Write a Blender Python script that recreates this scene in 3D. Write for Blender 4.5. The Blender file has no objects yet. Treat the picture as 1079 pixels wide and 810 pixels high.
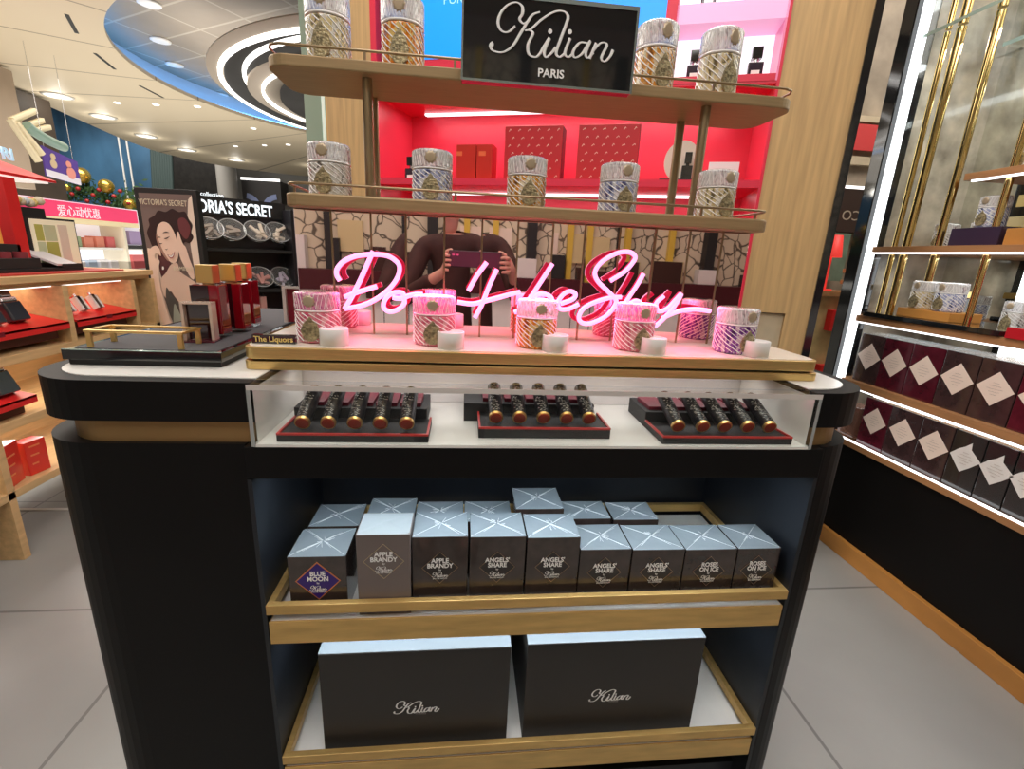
import bpy, bmesh, math, random
from mathutils import Vector, Matrix
random.seed(7)
C = bpy.context.scene.collection
R = math.radians
PI = math.pi

# ---------------------------------------------------------------- camera
cam_d = bpy.data.cameras.new('camera')
cam = bpy.data.objects.new('camera', cam_d); C.objects.link(cam)
cam_d.sensor_fit = 'HORIZONTAL'; cam_d.sensor_width = 36.0
cam_d.lens = 496.5 / 1079 * 36.0
cam_d.clip_start = .02; cam_d.clip_end = 100
def cam_matrix(pitch, yaw, roll):
    cy, sy = math.cos(yaw), math.sin(yaw)
    Ry = Matrix(((cy, -sy, 0), (sy, cy, 0), (0, 0, 1)))
    B = Matrix(((1, 0, 0), (0, 0, -1), (0, 1, 0)))
    c, s = math.cos(pitch), math.sin(pitch)
    Rp = Matrix(((1, 0, 0), (0, c, -s), (0, s, c)))
    c, s = math.cos(roll), math.sin(roll)
    Rr = Matrix(((c, -s, 0), (s, c, 0), (0, 0, 1)))
    M = Rr @ Rp @ B @ Ry                       # world -> (right, down, forward)
    return Matrix((M[0], -M[1], -M[2])).transposed()
cam.matrix_world = Matrix.Translation((0, 0, 1.5)) @ cam_matrix(R(15.29), R(6.22), R(2.72)).to_4x4()
bpy.context.scene.camera = cam

# ---------------------------------------------------------------- light
sc = bpy.context.scene
sc.view_settings.view_transform = 'Standard'; sc.view_settings.look = 'None'
sc.view_settings.gamma = 1; sc.view_settings.use_curve_mapping = False
sc.view_settings.exposure = 0.0
w = bpy.data.worlds.new('world'); sc.world = w; w.use_nodes = True
w.node_tree.nodes['Background'].inputs[0].default_value = (.95, .93, .9, 1)
w.node_tree.nodes['Background'].inputs[1].default_value = .55
def area(name, loc, sx, sy, power, col=(1, .95, .88), rot=(0, 0, 0), spread=180):
    l = bpy.data.lights.new(name, 'AREA'); l.shape = 'RECTANGLE'; l.size = sx; l.size_y = sy
    l.energy = power; l.color = col; l.spread = R(spread)
    o = bpy.data.objects.new(name, l); C.objects.link(o); o.location = loc; o.rotation_euler = rot
    return o
area('ceiling_lamp_over_aisle', (-.3, -.6, 3.85), 3.0, 1.6, 75, (1, .96, .92))
area('ceiling_lamp_over_counter', (.3, 2.0, 3.8), 2.4, 1.2, 60)
area('ceiling_lamp_left_hall', (-4.0, 3.4, 3.85), 3.0, 3.0, 170)
area('ceiling_lamp_far_hall', (-4.5, 9.5, 3.7), 4.0, 5.0, 90)
area('high_hall_lamp', (-11.5, 17.0, 6.2), 5.0, 3.0, 420)
area('coffer_fill', (-3.0, 9.3, 3.95), 2.2, 3.6, 50, (1, .93, .85), (PI, 0, 0))  # unseen upward lamp, added to brighten the recess panels
area('ceiling_lamp_tobacco', (3.4, 2.6, 3.8), 1.2, 1.2, 45)
area('hall_ceiling_fill', (-5.5, 9.0, 1.2), 6.0, 8.0, 210, (1, .95, .86), (PI, 0, 0))  # unseen upward fill, added low down to light the cream ceiling
area('niche_led_upper', (.17, .90, 1.068), 1.05, .03, 2.6, (.80, .91, 1))
area('niche_led_lower', (.17, .90, .684), 1.05, .03, 2.2, (.78, .90, 1))
area('vitrine_led', (.17, 1.05, 1.244), 1.05, .06, .7, (1, .93, .93))

# ---------------------------------------------------------------- materials
_m = {}
def mat(name, col=(.8, .8, .8), rough=.5, metal=0, emit=None, es=1, trans=0, ior=1.45, coat=0, alpha=1, vary=0, vscale=8, bump=0, bscale=40, stretch=(1, 1, 1)):
    if name in _m: return _m[name]
    m = bpy.data.materials.new(name); m.use_nodes = True; _m[name] = m
    nt = m.node_tree; p = nt.nodes['Principled BSDF']
    p.inputs['Base Color'].default_value = (*col, 1); p.inputs['Roughness'].default_value = rough
    p.inputs['Metallic'].default_value = metal; p.inputs['IOR'].default_value = ior
    p.inputs['Transmission Weight'].default_value = trans; p.inputs['Coat Weight'].default_value = coat
    p.inputs['Coat Roughness'].default_value = .05
    p.inputs['Alpha'].default_value = alpha
    if emit:
        p.inputs['Emission Color'].default_value = (*emit, 1); p.inputs['Emission Strength'].default_value = es
    if vary or bump:
        tc = nt.nodes.new('ShaderNodeTexCoord'); mp = nt.nodes.new('ShaderNodeMapping')
        mp.inputs['Scale'].default_value = stretch
        nt.links.new(tc.outputs['Object'], mp.inputs['Vector'])
        if vary:
            n = nt.nodes.new('ShaderNodeTexNoise'); n.inputs['Scale'].default_value = vscale; n.inputs['Detail'].default_value = 5
            nt.links.new(mp.outputs[0], n.inputs['Vector'])
            r = nt.nodes.new('ShaderNodeValToRGB'); r.color_ramp.elements[0].position = .3; r.color_ramp.elements[1].position = .7
            r.color_ramp.elements[0].color = (*[max(0, c * (1 - vary)) for c in col], 1)
            r.color_ramp.elements[1].color = (*[min(1, c * (1 + vary)) for c in col], 1)
            nt.links.new(n.outputs[0], r.inputs[0]); nt.links.new(r.outputs[0], p.inputs['Base Color'])
        if bump:
            n = nt.nodes.new('ShaderNodeTexNoise'); n.inputs['Scale'].default_value = bscale; n.inputs['Detail'].default_value = 3
            nt.links.new(mp.outputs[0], n.inputs['Vector'])
            b = nt.nodes.new('ShaderNodeBump'); b.inputs['Strength'].default_value = bump; b.inputs['Distance'].default_value = .004
            nt.links.new(n.outputs[0], b.inputs['Height']); nt.links.new(b.outputs[0], p.inputs['Normal'])
    return m
BLACK = mat('black_laminate', (.004, .0035, .0035), .50, vary=.25, vscale=3)
BLACK.node_tree.nodes['Principled BSDF'].inputs['Specular IOR Level'].default_value = .22
NICHE = mat('black_niche_panel', (.010, .012, .016), .42, vary=.4, vscale=6)
RIM = mat('dark_grey_rim', (.055, .05, .048), .35)
BRASS = mat('brushed_brass', (.70, .49, .19), .34, .85, vary=.12, vscale=30, stretch=(1, 30, 30))
BRONZE = mat('bronze_metal_shelf', (.36, .25, .125), .46, .3, vary=.10, vscale=12, stretch=(1, 20, 20))
BRONZED = mat('bronze_pole', (.36, .27, .16), .35, .85, vary=.1)
BANDW = mat('brass_recess', (.34, .21, .085), .42, .6, vary=.1)
TRAYG = mat('gold_tray_edge', (.62, .40, .14), .38, .55, vary=.14, vscale=9, stretch=(1, 6, 6))
MARBLE = mat('white_marble', (.80, .79, .74), .18, vary=.07, vscale=5)
MARBLEC = mat('cream_marble', (.83, .76, .66), .2, vary=.1, vscale=9)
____
> **Given exercise**
Please set down each line of the data above exactly as written, without the pictures.

> **Exercise response**
Write a Blender Python script that recreates this scene in 3D. Write for Blender 4.5. The Blender file has no objects yet. Treat the picture as 1079 pixels wide and 810 pixels high.
import bpy, bmesh, math, random
from mathutils import Vector, Matrix
random.seed(7)
C = bpy.context.scene.collection
R = math.radians
PI = math.pi

# ---------------------------------------------------------------- camera
cam_d = bpy.data.cameras.new('camera')
cam = bpy.data.objects.new('camera', cam_d); C.objects.link(cam)
cam_d.sensor_fit = 'HORIZONTAL'; cam_d.sensor_width = 36.0
cam_d.lens = 496.5 / 1079 * 36.0
cam_d.clip_start = .02; cam_d.clip_end = 100
def cam_matrix(pitch, yaw, roll):
    cy, sy = math.cos(yaw), math.sin(yaw)
    Ry = Matrix(((cy, -sy, 0), (sy, cy, 0), (0, 0, 1)))
    B = Matrix(((1, 0, 0), (0, 0, -1), (0, 1, 0)))
    c, s = math.cos(pitch), math.sin(pitch)
    Rp = Matrix(((1, 0, 0), (0, c, -s), (0, s, c)))
    c, s = math.cos(roll), math.sin(roll)
    Rr = Matrix(((c, -s, 0), (s, c, 0), (0, 0, 1)))
    M = Rr @ Rp @ B @ Ry                       # world -> (right, down, forward)
    return Matrix((M[0], -M[1], -M[2])).transposed()
cam.matrix_world = Matrix.Translation((0, 0, 1.5)) @ cam_matrix(R(15.29), R(6.22), R(2.72)).to_4x4()
bpy.context.scene.camera = cam

# ---------------------------------------------------------------- light
sc = bpy.context.scene
sc.view_settings.view_transform = 'Standard'; sc.view_settings.look = 'None'
sc.view_settings.gamma = 1; sc.view_settings.use_curve_mapping = False
sc.view_settings.exposure = 0.0
w = bpy.data.worlds.new('world'); sc.world = w; w.use_nodes = True
w.node_tree.nodes['Background'].inputs[0].default_value = (.95, .93, .9, 1)
w.node_tree.nodes['Background'].inputs[1].default_value = .55
def area(name, loc, sx, sy, power, col=(1, .95, .88), rot=(0, 0, 0), spread=180):
    l = bpy.data.lights.new(name, 'AREA'); l.shape = 'RECTANGLE'; l.size = sx; l.size_y = sy
    l.energy = power; l.color = col; l.spread = R(spread)
    o = bpy.data.objects.new(name, l); C.objects.link(o); o.location = loc; o.rotation_euler = rot
    return o
area('ceiling_lamp_over_aisle', (-.3, -.6, 3.85), 3.0, 1.6, 75, (1, .96, .92))
area('ceiling_lamp_over_counter', (.3, 2.0, 3.8), 2.4, 1.2, 60)
area('ceiling_lamp_left_hall', (-4.0, 3.4, 3.85), 3.0, 3.0, 170)
area('ceiling_lamp_far_hall', (-4.5, 9.5, 3.7), 4.0, 5.0, 90)
area('high_hall_lamp', (-11.5, 17.0, 6.2), 5.0, 3.0, 420)
area('coffer_fill', (-3.0, 9.3, 3.95), 2.2, 3.6, 50, (1, .93, .85), (PI, 0, 0))  # unseen upward lamp, added to brighten the recess panels
area('ceiling_lamp_tobacco', (3.4, 2.6, 3.8), 1.2, 1.2, 45)
area('hall_ceiling_fill', (-5.5, 9.0, 1.2), 6.0, 8.0, 210, (1, .95, .86), (PI, 0, 0))  # unseen upward fill, added low down to light the cream ceiling
area('niche_led_upper', (.17, .90, 1.068), 1.05, .03, 2.6, (.80, .91, 1))
area('niche_led_lower', (.17, .90, .684), 1.05, .03, 2.2, (.78, .90, 1))
area('vitrine_led', (.17, 1.05, 1.244), 1.05, .06, .7, (1, .93, .93))

# ---------------------------------------------------------------- materials
_m = {}
def mat(name, col=(.8, .8, .8), rough=.5, metal=0, emit=None, es=1, trans=0, ior=1.45, coat=0, alpha=1, vary=0, vscale=8, bump=0, bscale=40, stretch=(1, 1, 1)):
    if name in _m: return _m[name]
    m = bpy.data.materials.new(name); m.use_nodes = True; _m[name] = m
    nt = m.node_tree; p = nt.nodes['Principled BSDF']
    p.inputs['Base Color'].default_value = (*col, 1); p.inputs['Roughness'].default_value = rough
    p.inputs['Metallic'].default_value = metal; p.inputs['IOR'].default_value = ior
    p.inputs['Transmission Weight'].default_value = trans; p.inputs['Coat Weight'].default_value = coat
    p.inputs['Coat Roughness'].default_value = .05
    p.inputs['Alpha'].default_value = alpha
    if emit:
        p.inputs['Emission Color'].default_value = (*emit, 1); p.inputs['Emission Strength'].default_value = es
    if vary or bump:
        tc = nt.nodes.new('ShaderNodeTexCoord'); mp = nt.nodes.new('ShaderNodeMapping')
        mp.inputs['Scale'].default_value = stretch
        nt.links.new(tc.outputs['Object'], mp.inputs['Vector'])
        if vary:
            n = nt.nodes.new('ShaderNodeTexNoise'); n.inputs['Scale'].default_value = vscale; n.inputs['Detail'].default_value = 5
            nt.links.new(mp.outputs[0], n.inputs['Vector'])
            r = nt.nodes.new('ShaderNodeValToRGB'); r.color_ramp.elements[0].position = .3; r.color_ramp.elements[1].position = .7
            r.color_ramp.elements[0].color = (*[max(0, c * (1 - vary)) for c in col], 1)
            r.color_ramp.elements[1].color = (*[min(1, c * (1 + vary)) for c in col], 1)
            nt.links.new(n.outputs[0], r.inputs[0]); nt.links.new(r.outputs[0], p.inputs['Base Color'])
        if bump:
            n = nt.nodes.new('ShaderNodeTexNoise'); n.inputs['Scale'].default_value = bscale; n.inputs['Detail'].default_value = 3
            nt.links.new(mp.outputs[0], n.inputs['Vector'])
            b = nt.nodes.new('ShaderNodeBump'); b.inputs['Strength'].default_value = bump; b.inputs['Distance'].default_value = .004
            nt.links.new(n.outputs[0], b.inputs['Height']); nt.links.new(b.outputs[0], p.inputs['Normal'])
    return m
BLACK = mat('black_laminate', (.004, .0035, .0035), .50, vary=.25, vscale=3)
BLACK.node_tree.nodes['Principled BSDF'].inputs['Specular IOR Level'].default_value = .22
NICHE = mat('black_niche_panel', (.010, .012, .016), .42, vary=.4, vscale=6)
RIM = mat('dark_grey_rim', (.055, .05, .048), .35)
BRASS = mat('brushed_brass', (.70, .49, .19), .34, .85, vary=.12, vscale=30, stretch=(1, 30, 30))
BRONZE = mat('bronze_metal_shelf', (.36, .25, .125), .46, .3, vary=.10, vscale=12, stretch=(1, 20, 20))
BRONZED = mat('bronze_pole', (.36, .27, .16), .35, .85, vary=.1)
BANDW = mat('brass_recess', (.34, .21, .085), .42, .6, vary=.1)
TRAYG = mat('gold_tray_edge', (.62, .40, .14), .38, .55, vary=.14, vscale=9, stretch=(1, 6, 6))
MARBLE = mat('white_marble', (.80, .79, .74), .18, vary=.07, vscale=5)
MARBLEC = mat('cream_marble', (.83, .76, .66), .2, vary=.1, vscale=9)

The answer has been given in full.